John and his dad Tim, however, are still training horses, now at Parx Racing with a small stable of seven between them. They have won just three races this year, but the Kirbys have proved through the years if they get good horses, they will run for them.

“When Rockingham closed, that was unfortunately the beginning of the end (of racing in New England),” John Kirby said, while standing near his horses in Barn 6. “When Suffolk Downs was denied casino gambling, that was about it for us.”

That’s when they sold part of the family farm and moved to Pennsylvania.

“We recovered and we’re here now,” John said.

He knows the family history even though much of it happened before he was born. African Prince, a Mass.-Bred like almost all of the family’s horses, was the best horse they ever had. The son of Liberty Hall won five stakes at Suffolk in the mid-1980s, one by 8 lengths, another by 20 lengths. Sadly, just at his very peak, African Prince, who had a stakes race named in his honor at Suffolk, was injured in a race on April 21, 1986 and had to be put down.

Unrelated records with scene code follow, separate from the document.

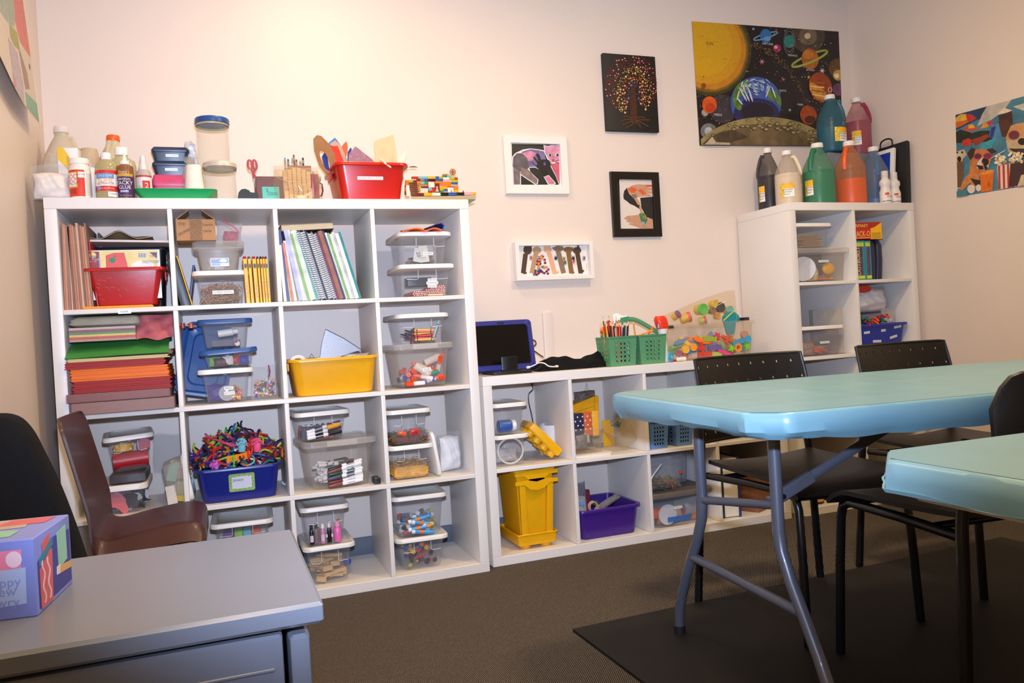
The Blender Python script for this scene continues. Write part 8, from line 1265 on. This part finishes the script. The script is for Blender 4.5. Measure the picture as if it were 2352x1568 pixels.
shelljug(1806, 347, -.22, 0, 'white paint jug with a yellow label, second from the left', (232, 216, 190), .58, MILK((224, 210, 194), .5), -40, (-75, -15), rp=64)
shelljug(1876, 330, -.255, 0, 'green paint jug in the middle of the front jugs', (30, 116, 84), .55, MILK((110, 176, 140), .62), 200, (-95, -62), rp=78)
shelljug(1949, 325, -.262, 0, 'orange paint jug right of the green one', (240, 92, 30), .40, MILK((224, 150, 104), .62), 205, rp=74)
shelljug(2005, 338, -.235, 0, 'mostly empty jug with blue paint smears, right of the orange one', (60, 120, 180), .12, MILK((150, 170, 190), .55), 30, rp=66)
z2 = at(1905, 352, -.13).z; xc = (tp_(1880, -.10) + tp_(1998, -.10)) / 2
t = thing('storage_box', 'grey box behind the front jugs carrying two upper jugs', 'box', tr(xc, -.088, ZTT)); b = MB(); b.box((0, 0, (z2 - ZTT) / 2 - .001), (.30, .16, z2 - ZTT - .002), mat((120, 122, 128), .5), bev=.006); b.build('box', t)
shelljug(1905, 219, -.125, 0, 'teal paint jug with a yellow label, upper left of two raised jugs', (24, 92, 116), .42, MILK((72, 130, 146), .75), -25, (-30, 42), z=z2, rp=68)
shelljug(1966, 226, -.085, 0, 'pink paint jug, upper right of the two raised jugs', (150, 40, 66), .58, MILK((206, 140, 150), .55), -45, (-70, -30), z=z2, rp=62)
for u, v, lb, dy in ((2031, 393, 'white squeeze paint bottle, front one by the blue canvas', 0), (2052, 396, 'white squeeze paint bottle, rear one by the blue canvas', .012)):
    p = at(u, v, -.337 + dy); r = 28 / 2 / ppm(p) * .93; k = (p.z - ZTT) / .14; bottle('paint_bottle', lb, tr(p.x, p.y, ZTT), [(r * .93, 0), (r, .004), (r, .05 * k), (r * .82, .062 * k), (r * .78, .072 * k), (r * .98, .082 * k), (r * .95, .096 * k), (r * .6, .106 * k), (r * .55, .112 * k)], mat((230, 222, 214), .4, var=.02), mat((222, 212, 204), .5), [(r * .56, .108 * k), (r * .6, .11 * k), (r * .58, .138 * k), (r * .5, .14 * k)], (arcw(r + .0004, .01, .045 * k, -80, 60, (236, 226, 216)), arcw(r + .0007, .034 * k, .044 * k, -50, -10, (206, 90, 50)), ctx('WHITE', .008, (70, 50, 60), r + .001, .027 * k, rad(0)), arcw(r + .0006, .008, .011, -80, 60, (60, 70, 110))), cat='paint bottle')
p, q = at(2018, 463, -.20), at(2068, 336, -.10); t = thing('canvas', 'blue canvas with a white edge leaning behind the small bottles', 'canvas', tr(3.735, -.165, ZTT) @ rz(rad(-90)) @ rx(rad(-6))); h_ = at(2066, 335, -.32).z - ZTT; b = MB(); b.box((0, 0, h_ / 2), (.26, .018, h_), WHT, bev=.003); b.build('frame', t); b = MB(); b.box((0, -.0095, h_ / 2), (.22, .002, h_ - .04), mat((24, 60, 160), .5)); b.build('blue_panel', t)
t = thing('portfolio_case', 'black portfolio case with a handle at right end of tall shelf', 'case', tr(3.772, -.21, ZTT) @ rz(rad(-90)) @ rx(rad(-2))); h_ = at(2088, 323, -.34).z - ZTT; b = MB(); b.box((0, .014, h_ / 2), (.28, .022, h_), mat((26, 23, 24), .6), bev=.006); b.build('case', t); b = MB(); b.tube(crom([(-.04, .014, h_), (-.034, .014, h_ + .03), (0, .014, h_ + .04), (.034, .014, h_ + .03), (.04, .014, h_)], 4), .004, BLK, 8); b.build('handle', t)
# ---------------------------------------------------------------- tall shelf compartments
TX1, TX2 = XT + g(0), XT + g(1); YV = YT + .02; T1, T2, T3_, T4_ = [zrow(i) + .0004 for i in (1, 2, 3, 4)]
xr = at(1958, 600, YV).x; w_ = xr - TX1 - .004; zA = at(1900, 568, YV).z; TPB = boxT(TX1 + .003 + w_ / 2, YV, .26, T1); lidded('clear bin marked PAINT BRUSHES in the tall shelf', TPB, w_, .26, zA - T1, FROST, clear((236, 230, 222), .05, .2, 0, 60, .6), tp=.93, strips=(('PAINT BRUSHES', .01, .098, .06, .011),), ribs=0, lt=.02)
b = MB(); b.sph((0, 0, 0), .036, YEL, seg=20, rings=12, sc_=(1, .5, .8)); one(b, 'sponge', 'round yellow sponge at the front of PAINT BRUSHES bin', 'sponge', TPB @ tr(.055, -.09, .062)); slab('board', 'dark grey board standing inside the PAINT BRUSHES bin', 'board', TPB @ tr(.01, -.03, .006), (.12, .006, .13), mat((86, 84, 88), .5)); b = MB(); b.cyl((0, 0, 0), (0, .006, 0), .058, mat((206, 206, 212), .5), seg=28); one(b, 'paper_plate', 'round pale plate at left in the PAINT BRUSHES bin', 'plate', TPB @ tr(-.09, -.085, .066) @ rz(rad(-50)))
for k in range(12): c, n_ = rn.choice((((206, 120, 60), 'tan'), ((60, 130, 120), 'teal'), ((226, 90, 50), 'orange'), ((50, 44, 48), 'black'))); inst('br' + n_, lambda: MB().cyl((-.065, 0, 0), (.045, 0, 0), .003, mat(c, .4, var=0), seg=8).cyl((.045, 0, 0), (.065, 0, 0), .0045, mat((180, 150, 100), .7), seg=8), 'paintbrush', n_ + ' paintbrush lying in the PAINT BRUSHES bin', 'paintbrush', TPB @ tr(rn.uniform(-.02, .04), -.10 + .012 * k, .014 + .004 * (k % 5)) @ rz(rn.uniform(-.25, .25)), 'paintbrushes in the bin')
b = MB(); b.pillow(.06, .06, .04, mat((216, 190, 150), .6, var=.15), 3, amp=.3); one(b, 'zip_bag', 'crumpled bag of pale pieces in the PAINT BRUSHES bin', 'bag', TPB @ tr(-.04, -.09, .008))
xr = at(1917, 540, YV).x; w_ = xr - TX1 - .002; zB = at(1880, 512, YV).z; TCS = boxT(TX1 + w_ / 2 + .002, YV, .22, zA + .0006); lidded('clear bin of craft sticks with a white lid, top left of tall shelf', TCS, w_, .22, zB - zA, WHT, CLR, tp=.92, ribs=0)
for k in range(52): inst('cst', lambda: MB().box((0, 0, 0), (.114, .0095, .0022), WOOD, bev=.001), 'craft_stick', 'pale flat craft stick stacked in the craft stick bin', 'craft stick', TCS @ tr(rn.uniform(-.014, .018), -.075 + .011 * (k % 5), .008 + .0058 * (k // 5)) @ rz(rn.uniform(-.08, .08)), 'craft sticks in the bin')
slab('bin_cover', 'white lid standing at the left of the PAINT BRUSHES bin', 'lid', tr(TX1 + .004, YV + .05, T1) @ ry(rad(1)), (.004, .10, .12), WHT) if 0 else None
# board game, books and navy bag
x0 = TX2 + .003; zg = at(2000, 549, YV).z; t = thing('game_box', 'red and yellow card game box on top of the books', 'game', tr(x0 + .092, YV + .055, zg) @ rz(rad(-8))); RB = mat((176, 30, 26), .4); b = MB(); b.box((0, 0, .042), (.17, .10, .082), RB, bev=.001); b.poly([(.0, -.0505, .045), (.085, -.0505, .084), (.0852, -.0505, .0), (0, -.0505, .0)], YEL) if 0 else b.box((.0862, 0, .04), (.002, .098, .078), YEL); b.prism([(.02, .0), (.084, .0), (.084, .081), (.05, .06), (.02, .052)], .001, YEL, tr(0, -.0502, 0) @ UP); b.prism([(-.085, .002), (.022, .002), (.022, .052), (-.085, .052)], .0016, mat((196, 40, 30), .4), tr(0, -.0502, 0) @ UP)
YT2 = mat((236, 206, 90), .4, var=0); b.text('RACK-O', .028, YT2, tr(-.026, -.0522, .026) @ UP, .088); b.text('PRIMARY', .018, YT2, tr(-.03, -.0509, .066) @ UP, .08); b.box((-.026, -.052, .008), (.088, .0006, .003), YT2); [b.box((.053, -.0516, .03 - .006 * k), (.05, .0004, .0014), INK) for k in range(5)]; b.build('box', t)
TB3 = mat((30, 136, 146), .4, var=.05); H = at(1985, 552, YV).z - T1; w_ = at(2002, 600, YV).x - x0
for k, (f, lb) in enumerate(((.62, 'thick teal game box with OUTBURST lettering on the lower spine'), (.36, 'slimmer teal game box to the right of OUTBURST one'))):
    ww_ = w_ * f; xc = x0 + (w_ * .31 if k == 0 else w_ * .81); t = thing('game_box', lb, 'game', tr(xc, YV + .10, T1)); b = MB(); b.box((0, 0, H / 2), (ww_, .2, H * (.985 if k else 1)), TB3, bev=.001); b.box((.0, -.1004, H / 2), (ww_ * .5, .0008, H * .8), mat((90, 60, 96), .4, var=.6, vs=60)); b.box((0, -.1006, H * .9), (ww_ * .8, .0008, H * .1), mat((190, 206, 60), .4, var=.2)); b.box((0, -.1006, H * .07), (ww_ * .8, .0008, H * .08), mat((190, 206, 60), .4, var=.2))
    if k == 0: b.text('OUTBURST', ww_ * .34, mat((226, 216, 60), .4, var=0), tr(-ww_ * .16, -.1014, H * .48) @ ry(-PI / 2) @ UP, H * .72)
    b.build('box', t)
for k in range(2): b = MB(); m = mat((36, 40, 66), .5, var=.1); b.loft([rr(.034, .15, .01, 0), rr(.036, .16, .012, .1), rr(.034, .15, .01, .17), rr(.02, .12, .008, .205)], m); one(b, 'folded_bag', ('navy folded bag next to the teal game boxes', 'second navy folded bag right of the first, tall shelf')[k], 'bag', tr(x0 + w_ + .022 + .04 * k, YV + .09, T1) @ ry(rad(1 + 2 * k)))
# second row
xr = at(1947, 790, YV).x; w_ = xr - TX1 - .006; zC = at(1890, 748, YV).z; TCP = boxT(TX1 + w_ / 2 + .003, YV, .26, T2); lidded('clear bin marked CLOTHES PINS in the tall shelf', TCP, w_, .26, zC - T2, WHT, clear((230, 224, 222), .06, .2, 0, 60, .6), tp=.95, strips=(('CLOTHES PINS', .02, .062, .056, .011),), ribs=0)
b = MB(); b.pillow(.09, .065, .06, clear((206, 170, 150), .5, .2, .8, 40), 4, n=12, amp=.25); one(b, 'zip_bag', 'crumpled bag at left in the CLOTHES PINS bin', 'bag', TCP @ tr(-.06, -.07, .004))
for k in range(26): c, n_ = rn.choice((((230, 100, 40), 'orange'), ((220, 180, 130), 'wooden'), ((90, 120, 170), 'blue'), ((150, 70, 60), 'brick red'), ((230, 100, 40), 'orange'))); inst('cp_' + n_, lambda: MB().box((0, 0, .004), (.07, .010, .005), mat(c, .45, var=.05), bev=.001).box((0, 0, -.003), (.07, .010, .005), mat(c, .45, var=.05), T=ry(.06), bev=.001), 'clothes_pin', n_ + ' clothes pin inside the CLOTHES PINS bin', 'clothes pin', TCP @ tr(rn.uniform(-.01, .06), rn.uniform(-.10, .08), rn.uniform(.012, .055)) @ rz(rn.uniform(-.5, .5)) @ ry(rn.uniform(-.2, .2)), 'clothes pins in the bin')
p0, p1 = at(1862, 712, -.10), at(1953, 709, -.10); t = thing('foam_board', 'grey brown folded board standing behind the CLOTHES PINS bin', 'board', tr(0, 0, 0)); GB = mat((150, 138, 122), .6, var=.04); b = MB(); zt = p0.z; b.box(((p0.x + p1.x) / 2, -.09, (zt + T2) / 2), (p1.x - p0.x, .006, zt - T2), GB); b.build('back_panel', t); b = MB(); q = at(1966, 760, -.28); b.box((TX1 + C_ - .03, -.20, (zt + T2) / 2), (.006, .21, zt - T2 - .004), mat((206, 196, 184), .6)); b.build('side_panel', t)
xr = at(2092, 760, YV).x; w_ = min(xr, TX2 + C_ - .003) - TX2 - .006; zD = at(2030, 742, YV).z; T8 = boxT(TX2 + w_ / 2 + .003, YV, .26, T2); t = opentub('blue tub with several label strips in the tall shelf', T8, w_, .26, zD - T2, mat((22, 48, 150), .35, var=.03), .88, .02, grips=0); hh8 = zD - T2
for tx, x, z_, ww_, r_ in (('STENCILS', -.30, .70, .036, -3), ('YARN', .02, .74, .028, -3), ('COTTON BALLS', .30, .84, .046, -6), ('COFFEE FILTERS', -.10, .36, .052, 2), ('PAPER DOILIES', .22, .48, .046, -12)): y, tl = face_y(.26, hh8, hh8 * z_, .88, .014); strip(t, tx, x * w_, y - .001, hh8 * z_, ww_, .0115, tl, rad(r_))
t = thing('zip_bag', 'large clear bag of cotton balls above the blue labelled tub', 'bag', tr(TX2 + .155, -.22, zD + .052)); b = MB(); hb = T2 + C_ - zD - .058; b.pillow(.285, hb, .15, FILM, 9, n=20, amp=.15, pinch=.35); b.build('film', t); b = MB(); b.pillow(.262, hb * .88, .13, mat((232, 228, 224), .8, var=.05, bump=.9, bs=60), 5, tr(0, 0, .006), amp=.2, n=22, pinch=.35); b.build('cotton_balls', t); b = MB(); b.ell((-.06, hb * .86), .05, .018, RED, tr(0, -.078, 0) @ UP, n=24, a0=0); b.text('100% COTTON', .012, mat((90, 80, 90), .4, var=0), tr(.03, -.078, hb * .84) @ UP, .07); b.build('printed_mark', t)
for k in range(26): c, n_ = rn.choice((((240, 90, 40), 'orange'), ((40, 110, 80), 'green'), ((30, 110, 130), 'teal'), ((190, 40, 60), 'red'), ((50, 40, 60), 'dark'))); inst('yn' + n_, lambda: MB().tube(crom([(-.04, 0, 0), (-.02, .006, .016), (.0, -.006, .008), (.02, .004, .018), (.042, 0, 0)], 4), .0045, mat(c, .8, var=.1), 6), 'yarn', n_ + ' yarn strand heaped in the blue labelled tub', 'yarn', T8 @ tr(rn.uniform(-.10, .07), rn.uniform(-.10, .0), hh8 - .012 + rn.uniform(0, .045)) @ rz(rn.uniform(0, 6)) @ rx(rn.uniform(-.8, .8)), 'yarn strands in the tub')
b = MB(); b.pillow(.09, .10, .04, FILM2, 5, n=12); one(b, 'plastic_bag', 'small clear bag of beige pieces at right of blue tub', 'bag', T8 @ tr(w_ * .33, -.05, hh8 - .03)); b = MB(); b.pillow(.05, .03, .03, CRM, 2, n=8); one(b, 'cotton_ball', 'beige ball in the small clear bag, right of blue tub', 'cotton ball', T8 @ tr(w_ * .33, -.05, hh8 - .005)); slab('card', 'yellow card edge left of the blue labelled tub', 'card', tr(TX2 + .003, YV + .10, T2), (.004, .1, .16), YEL)
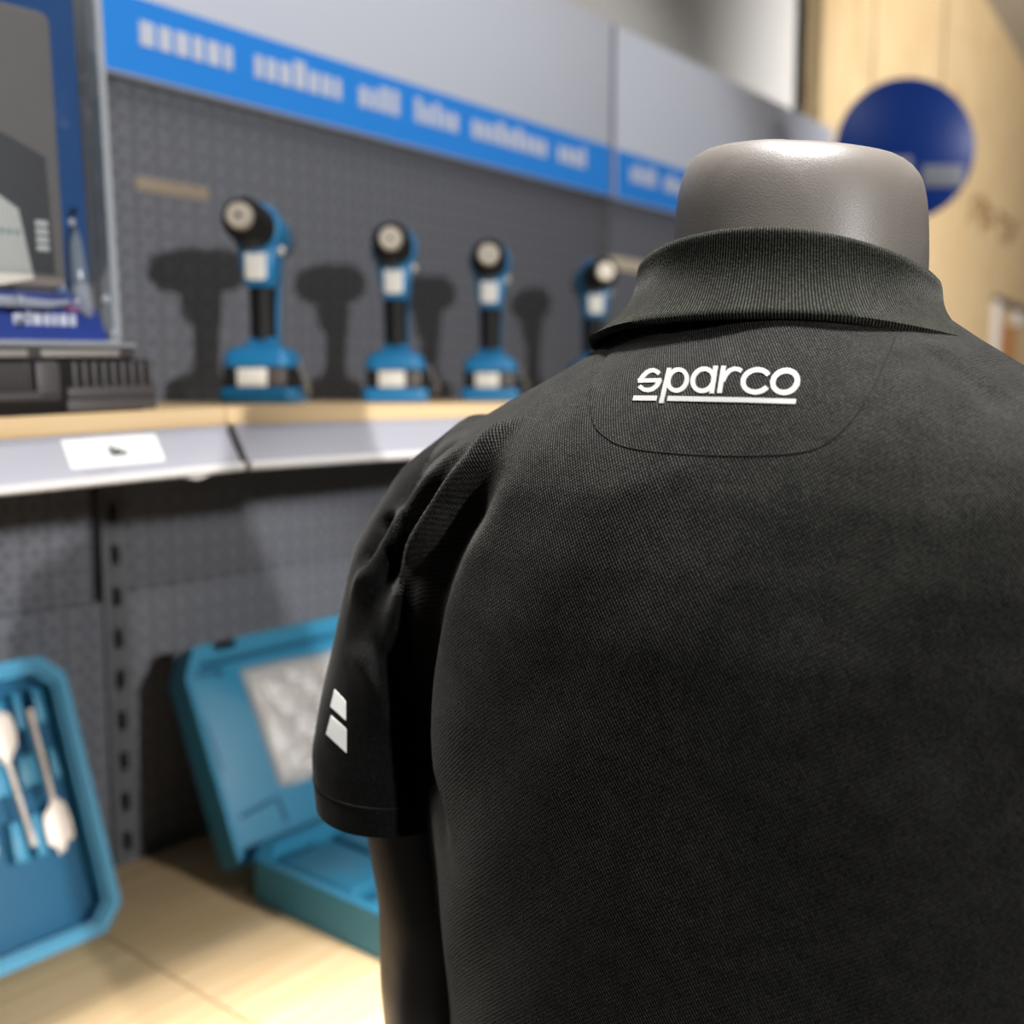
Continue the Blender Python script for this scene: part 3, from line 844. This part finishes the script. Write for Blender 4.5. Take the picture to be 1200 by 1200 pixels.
bm = B(); box(bm, (xb_+.055, yb_-.75, zz), (B2.x+.0, yb_-.10, zz+.012), .003); build('wood_infill', bm, M_ORANGE, br2)

cs = at_d(1060, 176, 2.55)
rs = thing('round_sign', cs, YAW-pi/2, 'round royal blue hanging sign with white print behind the neck', 'sign')
T_ = Matrix.Rotation(pi/2, 4, 'Z')
rad = 79/1250*2.55
bm = B(); lathe(bm, [(-.006, rad-.003), (-.004, rad), (.004, rad), (.006, rad-.003)], 72, T_); build('disc', bm, M_ROUNDBLUE, rs)
bm = B()
for i in range(7):
    a0 = math.radians(-62+i*17-0); x = rad*.62*math.sin(a0+1.0); z = -rad*.42*math.cos(a0)*.9
bm = B(); box(bm, (rad*.25, -.009, -rad*.52), (rad*.85, -.0061, -rad*.22), .003); box(bm, (-rad*.6, -.009, -rad*.35), (rad*.1, -.0061, -rad*.1), .003)
build('white_print', bm, M_SIGNWHITE, rs)
bm = B()
for s_ in (-1, 1): tube(bm, [(s_*rad*.5, 0, rad*.85), (s_*rad*.5, 0, 3.3-cs.z)], .0015, 6)
build('hanging_wire', bm, M_CABLE, rs)

# ------------------------------------------------------------------ mannequin and polo shirt
PHI = math.radians(32)
MF, MR = .497, .1266
MO = Fv*MF + Rv*MR
MRZ = YAW - PHI - pi/2
MW = Matrix.Translation((MO.x, MO.y, 0)) @ Matrix.Rotation(MRZ, 4, 'Z')
MWI = MW.inverted()

RINGS = [  # z (relative to eye level), half width, back y, front y, exponent
    (.056, .058, -.036, .080, 2.0), (.046, .064, -.041, .083, 2.0), (.034, .080, -.051, .086, 2.0), (.022, .096, -.063, .088, 2.0),
    (.010, .113, -.075, .090, 2.0), (-.002, .134, -.085, .092, 2.0), (-.014, .156, -.092, .092, 2.05), (-.026, .177, -.098, .092, 2.1),
    (-.042, .190, -.104, .094, 2.2), (-.07, .192, -.110, .098, 2.3), (-.10, .190, -.114, .102, 2.35), (-.15, .184, -.116, .107, 2.4),
    (-.20, .180, -.114, .109, 2.4), (-.27, .176, -.108, .108, 2.4), (-.36, .172, -.100, .105, 2.4), (-.46, .172, -.100, .105, 2.4), (-.58, .178, -.104, .108, 2.4)]

def torso_rings(shr, zmin=-9, n=72):
    out = []
    zs = [r[0] for r in RINGS]
    for z, hw_, yb, yfr, e in RINGS:
        if z < zmin: continue
        cy = (yb+yfr)/2; hy = (yfr-yb)/2-shr; hx = hw_-shr
        # deepest where the spine is: keep the widest point a little forward
        ring = []
        for i in range(n):
            t = 2*pi*i/n; c, s = math.cos(t), math.sin(t)
            k_ = max(0., min(1., (z+.016)/.036)); hxx = hx-(.015*k_ if c > 0 else 0)
            x = hxx*math.copysign(abs(c)**(2/e), c); y = cy + hy*math.copysign(abs(s)**(2/e), s)
            ring.append((x, y, CZ+z-shr*.8))
        out.append(ring)
    return out

SL = [  # sleeve: centre, radius x, radius y
    ((-.138, .000, -.050), .050, .050), ((-.164, -.002, -.070), .052, .062), ((-.181, -.004, -.097), .052, .070), ((-.190, -.006, -.130), .050, .073),
    ((-.197, -.008, -.165), .050, .076), ((-.2015, -.010, -.195), .0495, .077), ((-.203, -.012, -.240), .0455, .074)]
def sleeve_rings(side, shr=0., extra=None, n=40):
    out = []
    L = SL + (extra or [])
    P = [Vector((p[0][0]*side*-1 if side > 0 else p[0][0], p[0][1], p[0][2])) for p in L]
    for k, (c, rx, ry) in enumerate(L):
        d = (P[min(k+1, len(P)-1)]-P[max(k-1, 0)]).normalized()
        if k >= 5: d = Vector((-.05*(-side), 0, -1)).normalized()
        u = Vector((0, 1, 0)).cross(d).normalized()
        ring = []
        for i in range(n):
            t = 2*pi*i/n
            ring.append(P[k] + Vector((0, 0, CZ)) + u*(math.cos(t)*(rx-shr)) + Vector((0, 1, 0))*(math.sin(t)*(ry-shr)))
        out.append(ring)
    return out

def remesh(bm, voxel, smooth_it, name='tmp'):
    me = bpy.data.meshes.new(name); bm.to_mesh(me); bm.free()
    o = bpy.data.objects.new(name, me); COL.objects.link(o)
    md = o.modifiers.new('r', 'REMESH'); md.mode = 'VOXEL'; md.voxel_size = voxel; md.use_smooth_shade = True
    ms = o.modifiers.new('s', 'SMOOTH'); ms.factor = .5; ms.iterations = smooth_it
    dg = bpy.context.evaluated_depsgraph_get(); dg.update()
    ev = o.evaluated_get(dg)
    m2 = bpy.data.meshes.new_from_object(ev)
    bpy.data.objects.remove(o)
    return m2

bm = B(); loft(bm, torso_rings(0))
for s in (-1, 1): loft(bm, sleeve_rings(s, extra=[((-.203, -.012, -.275), .0440, .072)]))
me = remesh(bm, .0028, 14)
nv = len(me.vertices)
co = np.empty(nv*3); me.vertices.foreach_get('co', co); co = co.reshape(-1, 3)
def get_no(me):
    me.update(); a_ = np.empty(len(me.vertices)*3); me.vertices.foreach_get('normal', a_); return a_.reshape(-1, 3)

def bvh_of(me):
    return BVHTree.FromPolygons([v.co.copy() for v in me.vertices], [tuple(p.vertices) for p in me.polygons])
bvh = bvh_of(me)
def hit(px, py, tree=None):
    d = ray(px, py).normalized()
    o_ = MWI @ CAM; dd = MWI.to_3x3() @ d
    loc, nor, idx, dist = (tree or bvh).ray_cast(o_, dd)
    return (loc, nor) if loc is not None else (None, None)

def dist_poly(co, pts):
    best = np.full(len(co), 9.); sgn = None; par = np.zeros(len(co)); L = len(pts)-1
    for i in range(L):
        a_ = np.array(pts[i]); b_ = np.array(pts[i+1]); ab = b_-a_
        t = np.clip(((co-a_) @ ab)/max(ab @ ab, 1e-12), 0, 1)
        d = np.linalg.norm(co-(a_+t[:, None]*ab), axis=1)
        m_ = d < best; best[m_] = d[m_]; par[m_] = (i+t[m_])/L
    return best, par

FOLDS = [  # photo px path of the crease, amplitude, width, fade in/out
    ([(612, 492), (590, 506), (556, 545), (520, 589), (500, 624), (486, 655), (475, 690), (462, 735), (455, 770)], .0075, .0060, 1),
    ([(575, 505), (548, 530), (520, 555), (499, 580), (480, 605), (462, 632), (440, 665), (424, 690), (412, 720)], .0065, .0065, 1),
    ([(545, 509), (520, 524), (500, 545), (486, 575), (478, 600)], -.0045, .0050, 1),
    ([(458, 600), (452, 625), (440, 650), (425, 668)], -.0075, .0070, 1),
    ([(590, 540), (562, 572), (535, 612), (512, 665), (500, 720), (493, 780), (491, 840), (496, 900), (508, 950), (520, 995)], -.0100, .0110, 1),
    ([(533, 555), (508, 592), (490, 630), (470, 668), (455, 705)], -.0055, .0055, 1),
    ([(412, 745), (430, 775), (449, 812), (470, 855), (492, 905), (512, 955)], .0050, .0075, 1),
    ([(440, 740), (462, 800), (480, 850), (500, 890)], -.0050, .0080, 1),
    ([(716, 380), (700, 398), (688, 420)], .0012, .0040, 1),
    ([(735, 378), (722, 392), (705, 418), (694, 445)], -.0014, .0035, 1),
    ([(770, 395), (790, 385), (830, 378), (850, 372)], -.0012, .0050, 1),
    ([(700, 590), (740, 568), (790, 556), (850, 556)], .0008, .0060, 1),
    ([(1075, 395), (1110, 415), (1150, 440), (1200, 470)], .0016, .0050, 1),
    ([(1090, 410), (1130, 440), (1180, 480)], -.0014, .0060, 1),
]
no = get_no(me)
for path, amp, wd, fade in FOLDS:
    P = []
    for a_, b_ in path:
        h, _ = hit(a_, b_)
        if h is not None: P.append(tuple(h))
    if len(P) < 2: continue
    d, par = dist_poly(co, P)
    taper = np.clip(np.minimum(par, 1-par)*5+.15, 0, 1)
    co = co + no*(amp*np.exp(-(d/wd)**2)*taper)[:, None]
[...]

“He was an orphan foal,” John said. “We had our driveway at the farm repaved. He actually was let loose and followed my dad and grandfather around. We still have his hoofprints in our driveway.”

But Jim, a son of Mass.-Bred legend Rise Jim, raced 89 times at the Rock and Suffolk from 1989 to 1998, with 12 wins, 10 second and 18 thirds, the very definition of honest whether racing in state-bred stakes or $8,000 claimers.

“We always had Mass-Breds,” John said. “They treated us well. We mostly kept them when they were done and let them live out to their old age on the farm.”

African Princess, a daughter of Sundance Ridge, raced 45 times from 2002 to 2006 for owner John F. Kirby and trainer Tim Kirby, all at Suffolk. She ran in the John F. Kirby Stakes and won five stakes, including four for state-breds. She finished her career with $211,400 in earnings.

Seeing all that growing up, there was never any chance

John was going to be in anything but horse racing.

“My teachers would often scold me for having the ‘Daily Racing Form’ open inside my binder in high school,” John said. “If we had a horse racing, odds were that I would be at the track and not in the classroom.”

Now, John Kirby is here at Parx Racing every day. And he won’t be leaving anytime soon.